The results show that the more affluent a neighbourhood is and the better its residents are connected with each other, the more ready the children are for learning at school. The implication is that children from wealthier areas will do better in school, and therefore better in life, than children from poorer neighbourhoods.

"Children growing up in affluent neighbourhoods that are safe and have high levels of cohesiveness appear to be at an advantage in terms of competencies associated with school readiness," says the study by British Columbia researcher Dafna Kohen and others.

The findings stem from examining toddlers (aged 2 or 3) and preschoolers (aged 4 or 5) and comparing their scores on certain tests with family income and neighbourhood characteristics.

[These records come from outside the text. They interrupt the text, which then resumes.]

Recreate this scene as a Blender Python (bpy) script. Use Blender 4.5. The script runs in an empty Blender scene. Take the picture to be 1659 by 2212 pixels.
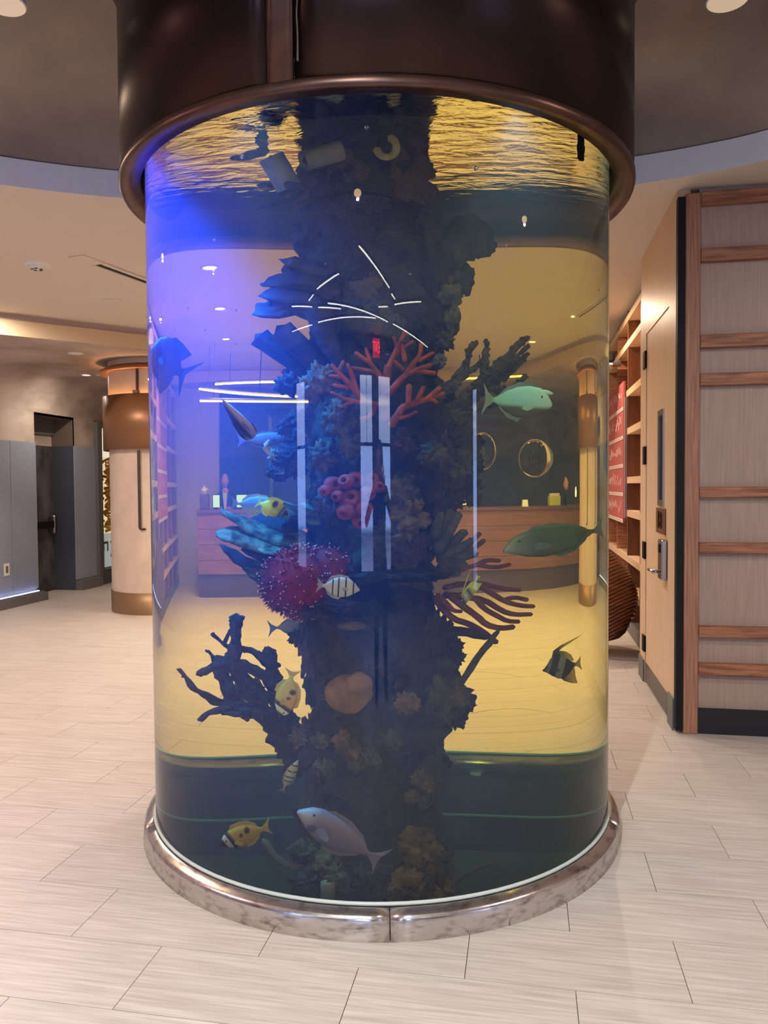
import bpy, bmesh, math, random
from math import sin, cos, pi, sqrt, radians, atan2
from mathutils import Vector, Matrix, noise
from mathutils.geometry import tessellate_polygon
random.seed(7)
S = bpy.context.scene
COL = S.collection

# ---------------------------------------------------------------- camera
# The room's axes are the world's axes and the tank stands on the origin. The camera stands 3.66 m from the tank's axis.
FPX, CX, CY = 1661.0, 829.5, 1106.0
PITCH, ROLL, YAW = radians(-1.93), radians(0.43), radians(10.4)
CS, SN = cos(YAW), sin(YAW)
def level(l, d):                       # (lateral, depth) seen from the tank's axis, along the camera's heading -> world X, Y
    return (l*CS - d*SN, l*SN + d*CS)
CAM = Vector((*level(0.019, -3.66), 1.55))
def ray(px, py):
    u, v = (px-CX)/FPX, -(py-CY)/FPX
    l, up = u*cos(ROLL)+v*sin(ROLL), -u*sin(ROLL)+v*cos(ROLL)
    d, z = cos(PITCH)-up*sin(PITCH), sin(PITCH)+up*cos(PITCH)
    return Vector((*level(l, d), z)).normalized()
cd = bpy.data.cameras.new('camera'); co = bpy.data.objects.new('camera', cd); COL.objects.link(co); S.camera = co
cd.sensor_fit = 'HORIZONTAL'; cd.sensor_width = 36.0; cd.lens = 36.0*FPX/1659.0; cd.clip_start = 0.02; cd.clip_end = 100
fw = ray(CX, CY); rt = (ray(CX+400, CY)-ray(CX-400, CY)).normalized(); upv = rt.cross(fw)
M = Matrix((rt, upv, -fw)).transposed().to_4x4(); M.translation = CAM; co.matrix_world = M

# ---------------------------------------------------------------- world, view, light
w = bpy.data.worlds.new('world'); S.world = w; w.use_nodes = True
w.node_tree.nodes['Background'].inputs[0].default_value = (0.55, 0.6, 0.7, 1); w.node_tree.nodes['Background'].inputs[1].default_value = 0.02
S.view_settings.view_transform = 'Standard'; S.view_settings.look = 'None'; S.view_settings.gamma = 1.0
S.view_settings.use_curve_mapping = False; S.view_settings.exposure = 0.0
cy = S.cycles
cy.max_bounces = 16; cy.diffuse_bounces = 4; cy.glossy_bounces = 5; cy.transmission_bounces = 14; cy.volume_bounces = 1
cy.transparent_max_bounces = 16; cy.sample_clamp_indirect = 4.0; cy.blur_glossy = 0.5
cy.caustics_reflective = False; cy.caustics_refractive = True; cy.use_denoising = True

WARM = (1.0, 0.74, 0.52); SOFT = (1.0, 0.86, 0.74); COOL = (0.86, 0.93, 1.0)
def lamp(kind, name, loc, power, col, aim=None, parent=None, **k):
    d = bpy.data.lights.new(name, kind); d.energy = power; d.color = col
    for a, v in k.items(): setattr(d, a, v)
    o = bpy.data.objects.new(name, d); COL.objects.link(o); o.location = loc
    if aim is not None: o.rotation_euler = (Vector(aim)-Vector(loc)).to_track_quat('-Z', 'Y').to_euler()
    if parent: o.parent = parent; o.matrix_parent_inverse = parent.matrix_world.inverted()
    return o
# (x, y, z, watts, colour, half-spread degrees) of the seen downlights, then of the added ceiling lamps; each gets its fixture further down
DOWN = [(-0.42, 3.12, 3.35, 190, SOFT), (-0.40, 4.60, 3.35, 190, SOFT), (-0.39, 6.22, 3.35, 170, WARM),
        (-2.05, 6.22, 3.35, 170, WARM), (-2.07, 4.50, 3.35, 190, SOFT), (-0.52, 1.95, 3.35, 120, SOFT)]
ADDED_LAMPS = [(-3.6, 0.4, 3.33, 130, WARM), (-3.3, 5.2, 3.33, 240, SOFT), (-3.9, -2.2, 3.33, 205, (1.0, 0.58, 0.58)), (3.2, -1.2, 3.33, 110, (1.0, 0.78, 0.70)),
        (1.2, 4.6, 3.33, 110, WARM), (0.2, -3.2, 3.33, 335, (0.95, 1.0, 0.95)), (-4.6, 3.0, 3.33, 130, (1.0, 0.86, 0.76))]  # unseen ceiling lamps, added to brighten floor, walls and shelves

# ---------------------------------------------------------------- helpers
def lin(c):
    return tuple((x/255/12.92 if x/255 <= 0.04045 else ((x/255+0.055)/1.055)**2.4) for x in c)
def mat(name, rgb, rough=0.5, metal=0.0, var=None, bump=None, rgb2=None, emis=None, spec=None, coat=0.0, coords='Object', per=0.0):
    """var = (scale, (sx, sy, sz), lo, hi): noise between rgb and rgb2; bump = (scale, (sx,sy,sz), strength)"""
    m = bpy.data.materials.new(name); m.use_nodes = True; nt = m.node_tree; b = nt.nodes['Principled BSDF']
    b.inputs['Base Color'].default_value = (*lin(rgb), 1); b.inputs['Roughness'].default_value = rough; b.inputs['Metallic'].default_value = metal
    if spec is not None: b.inputs['Specular IOR Level'].default_value = spec
    if coat: b.inputs['Coat Weight'].default_value = coat; b.inputs['Coat Roughness'].default_value = 0.15
    if emis: b.inputs['Emission Color'].default_value = (*lin(emis[0]), 1); b.inputs['Emission Strength'].default_value = emis[1]
    if var or bump or per:
        tc = nt.nodes.new('ShaderNodeTexCoord')
        def nz(scale, st, det=5.0):
            mp = nt.nodes.new('ShaderNodeMapping'); mp.inputs['Scale'].default_value = st
            nt.links.new(tc.outputs[coords], mp.inputs[0]); n = nt.nodes.new('ShaderNodeTexNoise')
            n.inputs['Scale'].default_value = scale; n.inputs['Detail'].default_value = det; nt.links.new(mp.outputs[0], n.inputs['Vector']); return n, mp
        src = None
        if var:
            n, mp = nz(var[0], var[1]); r = nt.nodes.new('ShaderNodeValToRGB')
            r.color_ramp.elements[0].position = var[2]; r.color_ramp.elements[1].position = var[3]
            r.color_ramp.elements[0].color = (*lin(rgb), 1); r.color_ramp.elements[1].color = (*lin(rgb2 or rgb), 1)
            nt.links.new(n.outputs['Fac'], r.inputs[0]); src = r.outputs[0]
        if per:
            oi = nt.nodes.new('ShaderNodeObjectInfo'); mr = nt.nodes.new('ShaderNodeMapRange')
            mr.inputs['To Min'].default_value = 1-per; mr.inputs['To Max'].default_value = 1+per; nt.links.new(oi.outputs['Random'], mr.inputs['Value'])
            vm = nt.nodes.new('ShaderNodeVectorMath'); vm.operation = 'SCALE'
            if src: nt.links.new(src, vm.inputs[0])
            else: vm.inputs[0].default_value = lin(rgb)
            nt.links.new(mr.outputs[0], vm.inputs['Scale']); src = vm.outputs[0]
            if var:
                cb = nt.nodes.new('ShaderNodeCombineXYZ'); mm = nt.nodes.new('ShaderNodeMath'); mm.operation = 'MULTIPLY'; mm.inputs[1].default_value = 37
                nt.links.new(oi.outputs['Random'], mm.inputs[0]); nt.links.new(mm.outputs[0], cb.inputs[0]); nt.links.new(mm.outputs[0], cb.inputs[2]); nt.links.new(cb.outputs[0], mp.inputs['Location'])
        if src: nt.links.new(src, b.inputs['Base Color'])
        if bump:
            n, _ = nz(bump[0], bump[1]); bp = nt.nodes.new('ShaderNodeBump'); bp.inputs['Strength'].default_value = bump[2]; bp.inputs['Distance'].default_value = 0.02
            nt.links.new(n.outputs['Fac'], bp.inputs['Height']); nt.links.new(bp.outputs[0], b.inputs['Normal'])
    return m
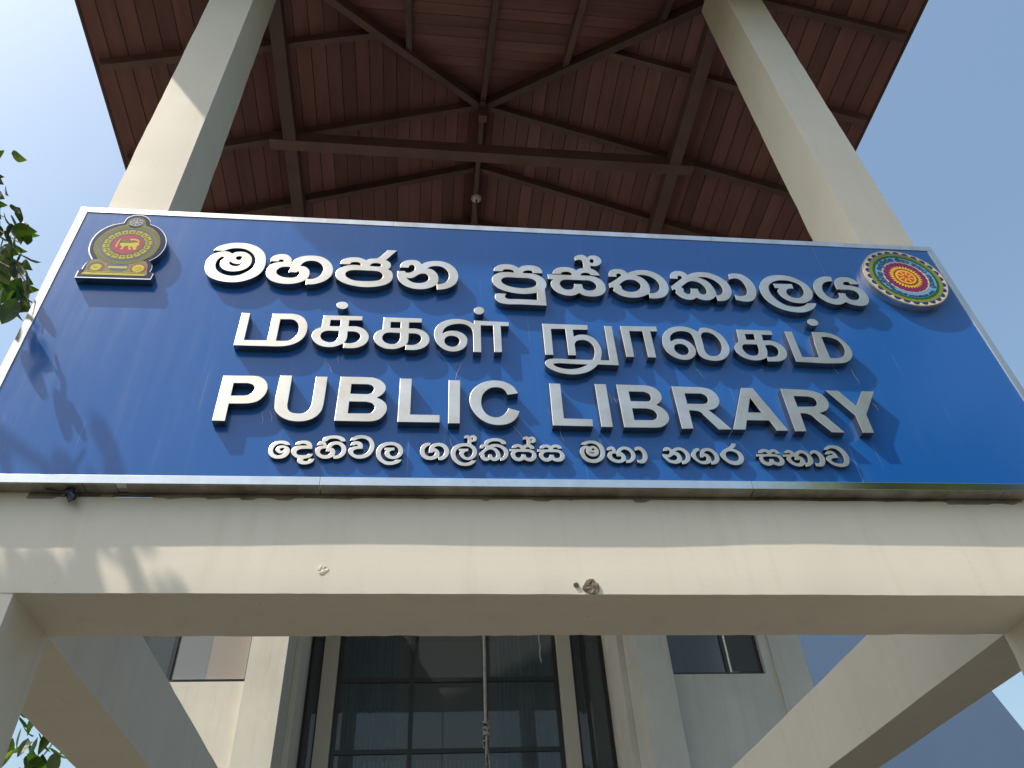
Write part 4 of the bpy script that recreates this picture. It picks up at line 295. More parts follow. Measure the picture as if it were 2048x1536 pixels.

The study was deliberately done to measure children in the critical years before they started school. The data were taken from the first round of the longitudinal Statscan survey, from late 1994 to mid-1995.

Toddlers were assessed in terms of their motor and social skills and what problem behaviours they displayed. Preschoolers were assessed for their skills in language and for any behaviour problems.

Affluence was defined as a family income greater than $50,000 a year. Poverty was a family income of less than $20,000 a year.

The study found that the greater the percentage of affluent families in a neighbourhood, the fewer behaviour problems the children showed. In the case of toddlers, 23 per cent of those who lived in poor neighbourhoods had high scores for behaviour problems. In the wealthier areas, that was 11 per cent.

The children in wealthier neighbourhoods also did better on language tests. In predominantly poor neighbourhoods, 24 per cent of the children scored low on the tests, compared with 13 per cent of children who lived in mostly wealthier places.

The study's authors attribute some of the phenomenon to the fact that having affluent neighbours helps children develop well. That means such neighbourhoods may contain adults from other families who monitor children, serve as role models or exert informal social control. In turn, that makes a neighbourhood safe.

The policy implications are important, the authors say. They revolve around improving conditions for the poorest children. That includes making sure they have access to services that tend to cost money: nurturing, stimulating, supportive, caring and safe environments.

"Investments in healthy child development have been demonstrated as being more cost-effective than dealing with long-term consequences such as delinquency, criminal involvement and mental-health problems," the authors write.